With her fourth win Sunday night, Beyonce became the most decorated artist in the show’s history surpassing the 26-year-old record once held by the late Hungarian-British conductor Georg Solti.
The superstar singer has now collected 32 awards after she won for best R&B song for “Cuff It,” dance-electric music recording for “Break My Soul,” traditional R&B performance for “Plastic Off the Sofa” and dance-electric music for her seventh studio album “Renaissance,” which is also nominated for album of the year.
“I’m trying not to be too emotional. And I’m trying to just receive this night,” Queen Bey said, wearing a shimmering, curve-hugging gown, with her hair in mermaid waves, as her peers stood to honor the 41-year-old in her history-making moment.

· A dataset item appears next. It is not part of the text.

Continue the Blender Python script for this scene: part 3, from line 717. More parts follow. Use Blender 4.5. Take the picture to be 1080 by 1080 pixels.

Beyonce’s “Renaissance,” her seventh solo studio album, is a pulsating, sweaty collection of club tracks aimed at liberating a world consumed by ennui.
Its release over the summer landed Beyonce at number one on Billboard’s top songs list for the first time in well over a decade.
“I’d like to thank my parents, my father, my mother, for loving me and pushing me. I’d like to thank my beautiful husband, my beautiful three children who are at home watching,” she told the crowd at the gala in Los Angeles.
“I’d like to thank the queer community for your love, and for inventing this genre.”